На этой же почве заигрывания
Зверский режим большевизма, явно разоблаченный в низости злодеяний, ими совершенных, в массовых расстрелах заключенных, в убийстве заложников, в казни епископов и священников, в гонениях на православную церковь, в грабежах и насилиях над мирным населением, в подлом убийстве русского государя, своею смертью запечатлевшего верность данному слову, – ничто не помешало премьеру Англии протянуть руку тем, кто был запятнан кровью и грязью неслыханных преступлений перед человечеством. В глазах английской демократии большевизм стал рисоваться как сила, сломившая царизм.
Старые предубеждения против России вновь всплыли на поверхность, и ненависть к самодержавию, как к режиму еврейских погромов и жандармского произвола, овладела общественным мнением Запада. Рабочие массы были воспитаны в тех же идеях классовой борьбы. Им внушали, что только пролетариат является носителем прогресса и ему одному принадлежит будущее. Их развращали лестью и демагогией. И когда в Москве провозгласили диктатуру пролетариата и торжество тех самых идей социализма, на которых рабочие воспитывались и на Западе, то, естественно, они стали видеть в большевизме нечто свое, совершенное пролетариатом, и солидаризировались с большевизмом. В Москву, как во вторую Мекку, стали стекаться последователи социалистических учений.
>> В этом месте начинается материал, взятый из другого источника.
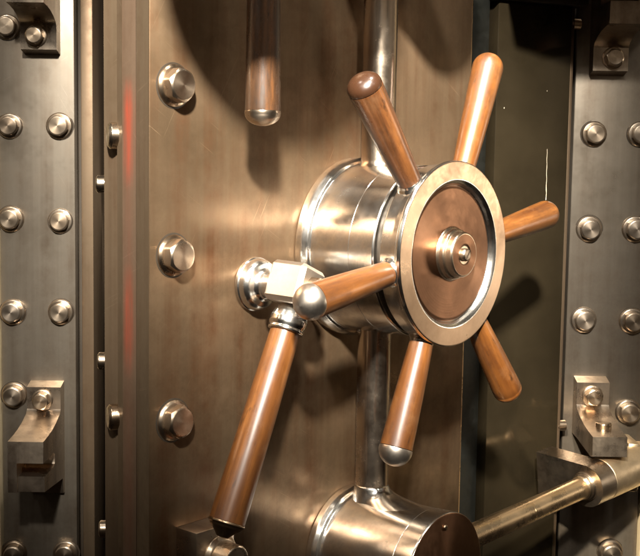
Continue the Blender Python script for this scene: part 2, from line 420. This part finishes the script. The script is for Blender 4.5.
# slotted centre screw
lathe(bm, rnd([(0, .2285), (.0105, .2285), (.0105, .2325), (.0085, .2352), (.0014, .2358), (0, .2358)], .001), 40)
sc = obj('screw', bm, M_bolt, boss)
bm = bmesh.new(); box(bm, -.0088, .0088, -.0011, .0011, .2355, .2362, 0, Matrix.Rotation(.9, 4, 'Z'))
obj('slot', bm, M_groove, wh).parent = wh

def handle_profile(L, r0, r1, z0=0, bul=1.04):
    pts = []
    for i in range(13):
        s = i / 12
        pts.append((r0 + (r1 - r0) * (s ** .85) * (1 + (bul - 1) * math.sin(PI * s)), z0 + (L - z0) * s))
    return pts
def dome(r, z, h, n=10):
    return [(r * math.cos(i / n * PI / 2), z + h * math.sin(i / n * PI / 2)) for i in range(n)] + [(0, z + h)]
spokes = [(9.6, 'wood'), (69.2, 'wood'), (129.6, 'brown'), (189.4, 'steel'), (-110.8, 'steel'), (-50.4, 'groove')]
for a, kind in spokes:
    a_ = math.radians(a)
    M = TR((.142 * math.cos(a_), .142 * math.sin(a_), .1875)) @ axis_matrix(Vector((0, 0, 0)), Vector((math.cos(a_), math.sin(a_), 0)), Vector((0, 0, 1)))
    R0, R1 = .0188, .0262
    LEN = .209
    capz = LEN - .0262
    bm = bmesh.new()
    if kind == 'steel':
        capz = LEN - .030
        lathe(bm, [(0, .004)] + handle_profile(capz, R0, R1, .004) + [(0, capz)], 56)
    elif kind == 'brown':
        lathe(bm, [(0, .004)] + handle_profile(capz, R0, R1 + .0005, .004) + [(0, capz)], 56)
    else:
        body = handle_profile(capz, R0, R1, .004)
        tipp = dome(R1, capz, .0262)
        if kind == 'groove':
            tipp = [(R1 * .96, capz + .003), (R1 * .985, capz + .005)] + [p for p in dome(R1 * .985, capz + .006, .016)]
        lathe(bm, [(0, .004)] + body + tipp, 56)
    sp = obj('spoke', bm, M_wood if kind != 'brown' else M_wood_dark, wh, M, 50)
    bm = bmesh.new(); lathe(bm, rnd([(.014, -.006), (.0245, -.006), (.0235, .0015), (.0205, .0055), (.0192, .0105), (.0150, .0105)], .0015), 56)
    obj('ferrule', bm, M_nickel, sp)
    if kind in ('steel', 'brown'):
        bm = bmesh.new()
        hh = .030 if kind == 'steel' else .0245
        lathe(bm, rnd([(0, capz + .0003), (R1 * .9, capz + .0003), (R1 + .0003, capz + .001), (R1 + .0007, capz + .004)], .0006) + dome(R1 + .0007, capz + .0045, hh - .0045, 14)[1:], 56)
        obj('end_cap', bm, M_caps if kind == 'steel' else M_capbrown, sp, None, 50)

# rods above and below the hub, and the cylinder the lower one enters
def rod(v0, v1, label, name='vertical_rod'):
    t_ = thing(name, label, 'rod', DOOR @ TR((0, v0, .05)) @ Matrix.Rotation(-PI / 2, 4, 'X'))
    L = v1 - v0
    return t_, L
M_rod = turned_metal('rod_steel', (.66, .55, .44), (.56, .46, .36), (.30, .20, .13), (.17, .27), 0, .35, .05, False)
t_, L = rod(.128, .50, 'upper upright steel rod running from the wheel housing out of the top')
bm = bmesh.new(); lathe(bm, [(.044, -.008), (.037, .003), (.032, .010), (.0295, .016), (.0286, .021), (.0285, .05), (.0285, L), (0, L)], 72)
obj('rod_body', bm, M_rod, t_)
t_, L = rod(-.44, -.125, 'lower upright steel rod between the wheel housing and the lower cylinder')
bm = bmesh.new(); lathe(bm, [(.0, .006), (.0285, .006), (.0285, L), (0, L)], 72)
obj('rod_body', bm, M_rod, t_)

def cylinder_housing(v, label):
    lc = thing('cylinder_housing', label, 'cylinder', DOOR @ TR((0, v, 0)))
    prof = rnd([(.06, 0), (.1165, 0), (.1165, .012), (.113, .021), (.108, .022), (.1058, .028), (.1062, .169), (.1058, .1694), (.1058, .1704), (.1072, .171), (.1084, .205), (.1072, .208), (.03, .208), (0, .208)], .0018)
    bm = bmesh.new(); lathe(bm, prof, 160)
    o = obj('drum', bm, [M_nickel, M_face], lc)
    for p in o.data.polygons:
        c = p.center
        if c.z > .2075 and math.hypot(c.x, c.y) < .1075: p.material_index = 1
    # cast socket where the rod enters, sweeping out towards the front
    s = 1 if v < 0 else -1
    bm = bmesh.new(); lathe(bm, [(.13, -.006), (.10, -.002), (.075, .002), (.055, .006), (.042, .011), (.0335, .016), (.0302, .020), (.0288, .022), (.02, .022)], 72)
    for vv in bm.verts:
        r = math.hypot(vv.co.x, vv.co.y)
        if r > .03:                                   # the casting sweeps forward, hardly to the sides
            k2 = (.03 + (r - .03) * (.04 + 1.2 * max(0, -vv.co.y / r) ** 5)) / r
            vv.co.x *= k2; vv.co.y *= k2; r *= k2
        # drape the skirt over the drum
        x = vv.co.x; drop = .1062 - math.sqrt(max(0, .1062 ** 2 - min(abs(x), .1) ** 2))
        k = max(0, min(1, (r - .03) / .05)); vv.co.z -= drop * k
    Mx = TR((0, s * .1062, .05)) @ Matrix.Rotation(-PI / 2 * s, 4, 'X')
    if s > 0: Mx = Mx @ Matrix.Rotation(0, 4, 'Z')
    obj('socket', bm, M_nickel, lc, Mx, 60)
    bm = bmesh.new(); lathe(bm, rnd([(0, 0), (.0052, 0), (.0052, .002), (.0035, .0036), (0, .0036)], .0008), 24)
    obj('rivet', bm, M_bolt, lc, TR((-.004, .086, .208)))
    return lc
cylinder_housing(-.537, 'nickel cylinder housing with brown end face below the lower upright rod')
cylinder_housing(.585, 'added unseen twin cylinder housing above the upper upright rod, just out of the top')  # unseen twin read from the upper rod, added for its shadow on the plate

# ---------------------------------------------------------------- lever handles
wL = .082
piv = Vector((-.246, -.048, 0))
lv = thing('lever_handle', 'long wooden lever hanging from a squared nickel knuckle beside the wheel', 'lever', DOOR @ TR(piv))
bm = bmesh.new(); lathe(bm, rnd([(.01, 0), (.0425, 0), (.0425, .007), (.0405, .0085), (.0395, .018), (.035, .024), (.026, .027), (.0225, .031), (.0215, .034), (.0215, .062), (.01, .062)], .0025), 80)
obj('rosette', bm, M_nickel, lv)
tipw = onw(222.5, 536, wL); ball = onw(289.5, 318, wL)
dirv = Vector((tipw.x - ball.x, tipw.y - ball.y, 0))
dn = dirv.normalized()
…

Из Москвы шли директивы и указания. К словам Ленина, этого грязного маньяка лжи и предательства, прислушивались во всей Европе. Горький превозносил Ленина, ставил его выше Петра Великого, объявлял его замыслы планетарными, попутно трунил над западным мещанством, которому угрожал нашествием гуннов, и над русским народом, этим ленивым, бездарным и пассивным существом, который заслужил свою жалкую участь и не внушает даже сострадания. Получалось отвратительное зрелище – превознесение гнусного явления большевизма.
Если бы одну сотую злодейств и преступлений, совершенных большевиками, позволил себе какой-нибудь абсолютный монарх, султан мароккский, то вся Европа была бы охвачена негодованием, а здесь кровавая оргия, мучительство нелепой и злобной тиранией целого русского народа не только не вызывало возмущения, но встречало сочувствие. Все это было сделано пролетариатом во имя социальной революции. И этим все злодеяния получали оправдание. Все антибольшевистские силы стали рисоваться как силы реакции.
Для общественного мнения Западной Европы не имело никакого значения, что это были русские патриоты, что белые войска были той Русской армией, которая начала мировую войну, что они боролись, оставались неизменно верными союзниками, все это ничего не значило. Таковы были чудовищные искажения русской действительности в затемненном сознании западноевропейского общества.
Только в Америке неуклонно обнаруживалось резко отрицательное отношение к большевизму. В ноте, направленной к Италии, правительство Северо-Американских Соединенных Штатов высказывается против европейской конференции, которая повлекла бы за собою два последствия, а именно признание большевистского режима и почти неизбежное разрешение русского вопроса на основе расчленения России.